Re: Slow insert rate in mysql innodb
Posted by:
Rick James
Date: January 30, 2014 08:31PM
> Do you mean to say in standalone mysql we can insert only 100 records per second with my configurations?
Maybe. It depends on the indexes, disk subsystem, etc.
Why is there 82GB of free space in the table? Or is in ibdata1? Are you using innodb_file_per_table = ON? If not, you should be.
Only 2 partitions??? Please explain the logic.
> `suppression_flag` int(1) DEFAULT NULL,
> `notification_type` int(38) DEFAULT NULL,
INT is always 4 bytes. INT SIGNED (the default) has a range of +/- 2 billion. INT UNSIGNED has a range of 0 to 4 billion. A flag does not need billions of options.
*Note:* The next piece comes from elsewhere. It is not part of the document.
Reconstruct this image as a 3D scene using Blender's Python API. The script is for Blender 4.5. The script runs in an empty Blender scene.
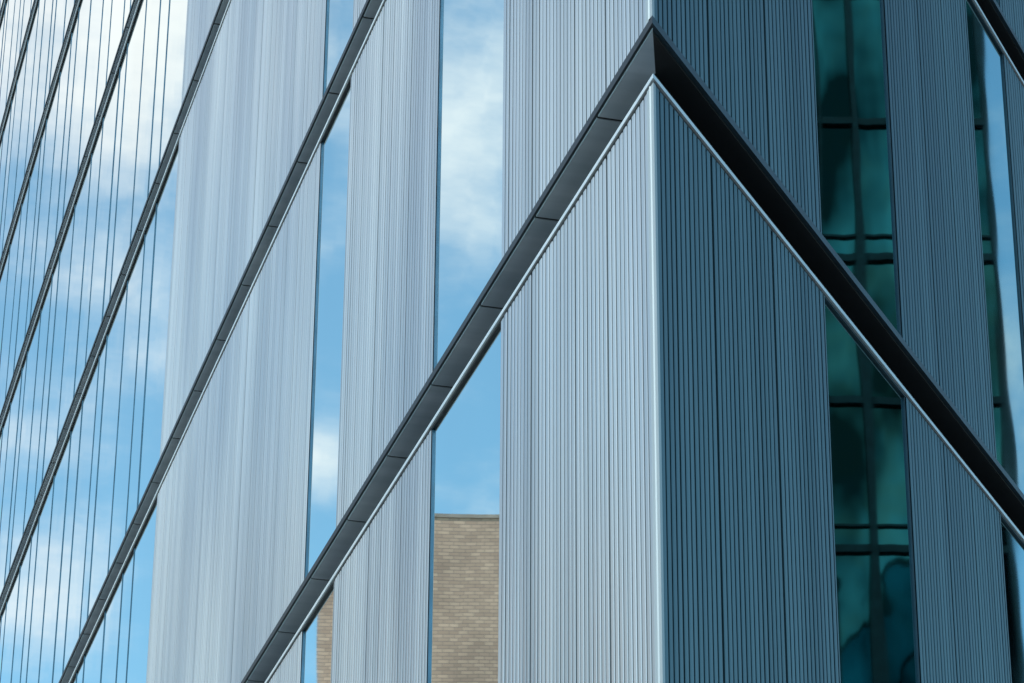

Consider using TINYINT UNSIGNED. The (38) means nothing.
> >>Will store 10 days before drop, yes, will drop the partition.
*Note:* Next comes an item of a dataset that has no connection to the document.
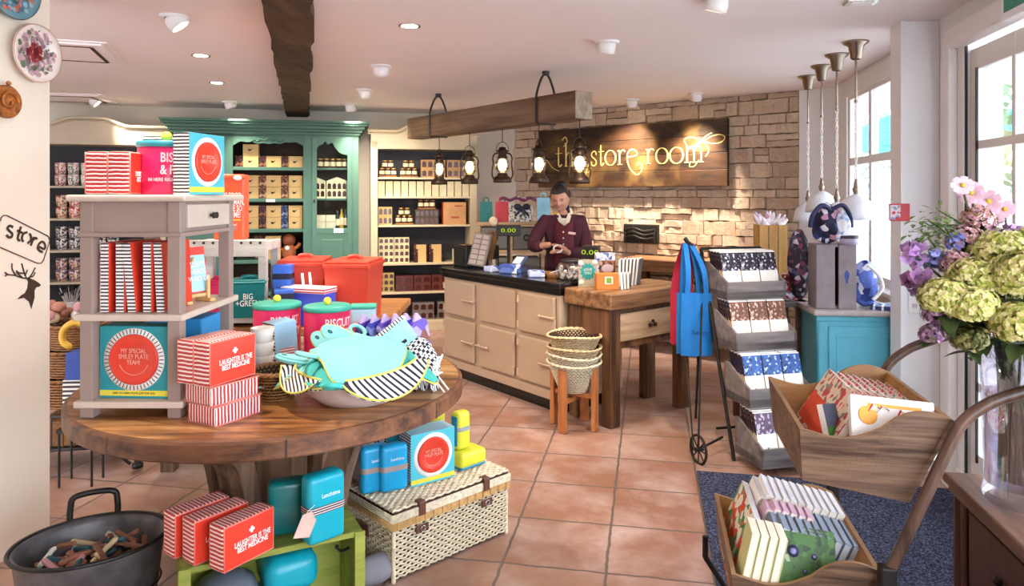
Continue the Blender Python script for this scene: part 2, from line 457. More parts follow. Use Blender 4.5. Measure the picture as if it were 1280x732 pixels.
# plain white end of that wall and the window wall, built in the grid's frame
m = MB(); m.b(3.37, 3.72, -.03, .12, 0, CEIL); struct('wall_back_right', m, W_WHITE, None, (0, 8.55, 0), SA)
m = MB()
m.b(1.60, 1.72, 4.3, 6.75, 0, .86); m.b(1.60, 1.72, 4.3, 6.75, 2.34, CEIL); m.b(1.60, 1.72, 6.24, 6.75, .86, 2.34)
m.b(1.551, 1.72, 3.95, 4.24, 0, CEIL)
m.b(1.551, 1.72, 2.72, 3.95, 2.26, CEIL); m.b(1.551, 1.72, -1.0, 2.72, 2.1, CEIL); m.b(1.551, 1.72, -1.0, 2.72, 0, .5)
struct('wall_right', m, W_WHITE, None, (0, 0, 0), GA)
m = MB(); m.b(1.357, 1.551, 4.20, 4.36, 0, CEIL, bev=.006)
m.b(1.352, 1.37, 4.19, 4.36, .0, CEIL)
struct('wall_pillar', m, W_WHITE, None, (0, 0, 0), GA)
m = MB(); m.b(1.53, 1.552, 2.74, 3.96, 0.0, .0001 + .12); m.b(1.52, 1.552, 3.97, 4.19, 0, .13, bev=.004)
struct('baseboard_right', m, W_FRAME, None, (0, 0, 0), GA)
# far window
w1 = bpy.data.objects.new('window_1', None); COL.objects.link(w1); w1['kind'] = 'structure'; w1.rotation_euler = (0, 0, GA)
m = MB()
for y in (6.19, 5.63, 5.07, 4.5): m.b(1.605, 1.66, y - .028, y + .028, .9, 2.32, bev=.004)
for z in (.9, 1.77, 2.30): m.b(1.607, 1.655, 4.45, 6.22, z - .028, z + .028, bev=.004)
m.b(1.585, 1.61, 4.3, 6.26, 2.3, 2.42, bev=.004)
m.build('window_frame', W_FRAME, w1)
m = MB(); m.b(1.628, 1.632, 4.48, 6.2, .92, 2.3); m.build('pane', PANE, w1)
m = MB(); m.b(1.50, 1.66, 4.37, 6.24, .84, .87, bev=.004); m.build('window_sill', W_WHITE, w1)
# glazed door on the right
d1 = bpy.data.objects.new('door_1', None); COL.objects.link(d1); d1['kind'] = 'structure'; d1.rotation_euler = (0, 0, GA)
m = MB()
m.b(1.54, 1.72, 3.885, 3.955, 0, 2.26, bev=.004); m.b(1.5, 1.552, 3.96, 4.06, 0, 2.33, bev=.012)
m.b(1.54, 1.72, 2.72, 2.8, 0, 2.26)
m.b(1.47, 1.56, 2.72, 3.93, 2.24, 2.34, bev=.012)
m.build('door_frame', W_FRAME, d1)
m = MB()
for (y0, y1) in ((3.81, 3.88), (3.445, 3.475), (3.09, 3.13), (2.8, 2.84)): m.b(1.57, 1.61, y0, y1, .02, 2.22, bev=.003)
for (z0, z1) in ((2.115, 2.22), (1.725, 1.765), (1.14, 1.18), (.55, .59), (.02, .24)): m.b(1.572, 1.608, 2.82, 3.86, z0, z1, bev=.003)
m.build('door_leaf', W_FRAME, d1)
m = MB(); m.b(1.588, 1.592, 2.83, 3.83, .1, 2.15); m.build('pane', PANE, d1)
m = MB(); m.b(1.563, 1.572, 3.80, 3.812, .2, 2.12); m.b(1.545, 1.556, 3.875, 3.884, 0, 2.25); m.build('rubber_seal', BLACKM, d1)
# ceiling beam, dark old timber
BM = ang(.305, -.952)  # unused direction kept for clarity of the beam's run
m = MB(); n = 40; rb = random.Random(5); vs_ = []
pL0 = Vector((-.955, 2.6)); pL1 = Vector((-2.56, 8.05)); wd0 = .23
dd_ = (pL1 - pL0).normalized(); nn_ = Vector((dd_.y, -dd_.x))
for i in range(n + 1):
    p = pL0.lerp(pL1, i / n); a = p + nn_ * rb.uniform(-.008, .008); b = p + nn_ * (wd0 + rb.uniform(-.008, .008) + .012 * math.sin(i * .9))
    zb = 2.375 + rb.uniform(-.004, .004)
    vs_ += [(a.x, a.y, CEIL + .02), (a.x, a.y, zb), (b.x, b.y, zb), (b.x, b.y, CEIL + .02)]
fs_ = [[4 * i + k, 4 * i + k + 4, 4 * i + (k + 1) % 4 + 4, 4 * i + (k + 1) % 4] for i in range(n) for k in range(4)] + [[0, 1, 2, 3], [4 * n + k for k in (3, 2, 1, 0)]]
m.add(vs_, fs_); o = m.build('trim_ceiling_beam', CBEAM); o['kind'] = 'structure'

# entrance mat
t = NT('grey_blue_carpet'); v = t.coord(); f = t.noise(v, 120, 4, .8); f2 = t.noise(v, 500, 2)
t.col(t.ramp(f, [(.38, hx('14151e')), (.5, hx('34374a')), (.62, hx('6e7390'))])); t.bump(f2, .8, .006); CARPET = t.set(.95, 0, .1)
mm = MB(); mm.b(0, 1.0, -4.4, 0, .001, .012, bev=.004)
c0 = Vector((1.0, 3.83))
x0 = c0.x * .982 - c0.y * .189; y0 = c0.x * .189 + c0.y * .982
mm = MB(); mm.b(x0, 1.515, -1, y0, .001, .012)
tag(mm.build('entrance_mat', CARPET, None, (0, 0, 0), (0, 0, GA)), 'flecked blue grey carpet mat on the tiles by the glazed door', 'doormat')

# ---------------------------------------------------------------- outside (seen through the panes)
m = MB(); m.b(1.8, 30, -20, 30, -.25, -.15); struct('ground_outside', m, mat('pale_paving', 'c9c4bd', .8), None, (0, 0, 0), GA)
def shopfront():
    h = thing('house', 'pale house with a pink tiled roof across the street, seen through the glazed door', 'house', (11.5, 9.6, -.15), GA + R(90))
    m = MB(); m.b(-3.5, 3.5, -2, 2, 0, 2.6); m.build('wall', mat('pale_render', 'e9dcd6', .8), h)
    m = MB(); m.prism([(-3.9, 2.55), (3.9, 2.55), (2.9, 4.4), (-2.9, 4.4)], -2.4, 2.4, 'xz'); m.build('roof', mat('pink_roof_tile', 'd49a98', .8, var=.2, vs_=20), h)
    for x in (-2.3, 0, 2.3):
        m = MB(); m.b(x - .45, x + .45, -2.04, -1.98, .9, 2.0); m.b(x - .45, x + .45, 1.98, 2.04, .9, 2.0); m.build('window', mat('dark_house_window', '55606a', .2), h)
    a = thing('awning', 'turquoise awning on posts outside, seen through the far window', 'awning', (7.4, 12.4, -.15), GA + R(90))
    m = MB(); m.prism([(-1.9, 2.5), (1.9, 2.5), (1.9, 2.9), (-1.9, 3.0)], -1, 1, 'xz'); m.build('canopy', mat('turquoise_canvas', '2fb0bb', .7), a)
    for x in (-1.7, 1.7):
        for y in (-.9, .9):
            m = MB(); m.tube([(x, y, 0), (x, y, 2.55)], .04); m.build('post', W_WHITE, a)
shopfront()
def tree(x, y, h, s, lab):
    T = thing('tree', lab, 'tree', (x, y, -.15))
    m = MB(); m.tube([(0, 0, 0), (.1, 0, h * .5), (0, .1, h * .8)], [.14, .1, .04]); m.build('trunk', mat('bark', '6a5a4c', .9), T)
    m = MB(); r = random.Random(s)
    for i in range(240):
        th, ph = r.uniform(0, 2 * PI), math.acos(r.uniform(-1, 1)); q = r.uniform(.5, 1.25) * h * .3
        c = Vector((q * math.sin(ph) * math.cos(th), q * math.sin(ph) * math.sin(th), h * .75 + q * math.cos(ph)))
        for _ in range(5):
            p = c + Vector((r.uniform(-.15, .15), r.uniform(-.15, .15), r.uniform(-.15, .15))); a = Vector((r.uniform(-1, 1), r.uniform(-1, 1), r.uniform(-1, 1))).normalized() * .09; b = a.cross(Vector((r.uniform(-1, 1), .3, 1))).normalized() * .05
            m.add([p - a, p + b, p + a, p - b], [[0, 1, 2, 3]])
    m.build('foliage', mat('leaves', '8fb08c', .7, var=.2), T, fix=False)
tree(5.7, 6.9, 3.4, 1, 'leafy tree outside the glazed door, before the pink roofed house')
tree(8.6, 18.0, 4.6, 2, 'tall tree outside beyond the far window and the awning')

# ---------------------------------------------------------------- ceiling fittings
LAMPM = emis('lamp_glow', 'ffe9c8', 26)
def recessed(px, py, lab, watts=DOWNLIGHT_W, r=.045):
    Y = 885 * .95 / (244 - py); X = (px - 640) / 885 * Y
    t = thing('recessed_downlight', lab, 'ceiling light', (X, Y, CEIL))
    m = MB(); m.lathe([(r, -.004), (r * 1.35, -.006), (r * 1.4, 0), (r * 1.2, .0)], 24); m.build('trim_ring', CHROME, t)
    m = MB(); m.lathe([(.001, -.005), (r, -.005), (r, -.002), (.001, -.002)], 20); m.build('lamp_face', LAMPM, t)
    ld = bpy.data.lights.new('downlight', 'SPOT'); ld.energy = watts * 6; ld.color = (1, .88, .76); ld.spot_size = R(150); ld.spot_blend = 1; ld.shadow_soft_size = .06
    lo = obj('bulb_light', ld, t, (0, 0, -.02))
def eyeball(px, py, aim, lab, watts=DOWNLIGHT_W, glow=True, z=CEIL, back=0):
    Y = 885 * .95 / (244 - py); X = (px - 640) / 885 * Y
    t = thing('eyeball_spotlight', lab, 'ceiling light', (X, Y, CEIL))
    m = MB(); m.lathe([(.05, 0), (.075, 0), (.072, -.01), (.05, -.014)], 24); m.build('trim_ring', W_WHITE, t)
    A = Vector((aim[0] - X, aim[1] - Y, aim[2] - CEIL)).normalized()
    q = A.to_track_quat('-Z', 'Y').to_matrix().to_4x4()
    m = MB(); pr = [(.001, .03), (.035, .026), (.052, .006), (.056, -.02), (.056, -.05), (.048, -.052), (.046, -.03), (.001, -.028)]
    m.lathe(pr, 24, X=Matrix.Translation((0, 0, -.015)) @ q); m.build('shade', W_WHITE, t)
    m = MB(); m.lathe([(.001, -.034), (.045, -.034), (.045, -.030), (.001, -.030)], 20, X=Matrix.Translation((0, 0, -.015)) @ q); m.build('lamp_face', LAMPM, t)
    ld = bpy.data.lights.new('spot', 'SPOT'); ld.energy = watts * 8; ld.color = (1, .86, .70); ld.spot_size = R(80); ld.spot_blend = .9; ld.shadow_soft_size = .05
    lo = obj('bulb_light', ld, t, tuple(Vector((0, 0, -.015)) + A * .058), A.to_track_quat('-Z', 'Y').to_euler())
for X_, Y_ in ((-1.2, 2.3),):  # added lamp out of view, brightens the foreground
    t = thing('recessed_downlight', 'unseen recessed downlight added in the ceiling above the round table', 'ceiling light', (X_, Y_, CEIL))
    m = MB(); m.lathe([(.045, -.004), (.06, -.006), (.063, 0), (.045, 0)], 24); m.build('trim_ring', CHROME, t)
    m = MB(); m.lathe([(.001, -.005), (.045, -.005), (.045, -.002), (.001, -.002)], 20); m.build('lamp_face', LAMPM, t)
    ld = bpy.data.lights.new('downlight', 'SPOT'); ld.energy = DOWNLIGHT_W * 6; ld.color = (1, .90, .80); ld.spot_size = R(150); ld.spot_blend = 1; ld.shadow_soft_size = .06
    obj('bulb_light', ld, t, (0, 0, -.02))
recessed(512, 32, 'round recessed downlight, the one right of the dark beam')
recessed(251, 69, 'round recessed downlight, the nearer of two left of the dark beam')
recessed(271, 103, 'round recessed downlight, the farther of two left of the dark beam')
eyeball(218, 20, (-.9, 4.0, 1.2), 'large white eyeball spotlight nearest the camera left of the dark beam, glowing', 14)
eyeball(117, 123, (-3.3, 7.2, 1.6), 'small white eyeball spotlight above the arched cream dresser')
eyeball(287, 127, (-2.6, 7.4, 1.5), 'small white eyeball spotlight before the green cabinet')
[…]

I would expect 12 PARTITIONs, DROP one each day, plus REORGANIZE PARTITION to turn the future partition (normally empty) into tomorrow plus a new future.
> KEY `sys_msg_supp_flag_index` (`suppression_flag`),
It is almost always useless to index a flag.
You have no PRIMARY KEY -- Is there some column (or combination of columns) that provides a 'natural' PK? (It must be UNIQUE.) If so, add that. (And remove any secondary KEY that is then redundant.) It really, really, looks like `id` is such a key.
How random are these?
> KEY `sys_supp_notification_index` (`notification_type`),
> KEY `sys_host_index` (`host`),
They could be slowing you down.
Let's see the SELECTs you use on the table. We may be able to recommend different INDEXes, especially including a 'compound' index to speed up both the SELECTs and the INSERTs.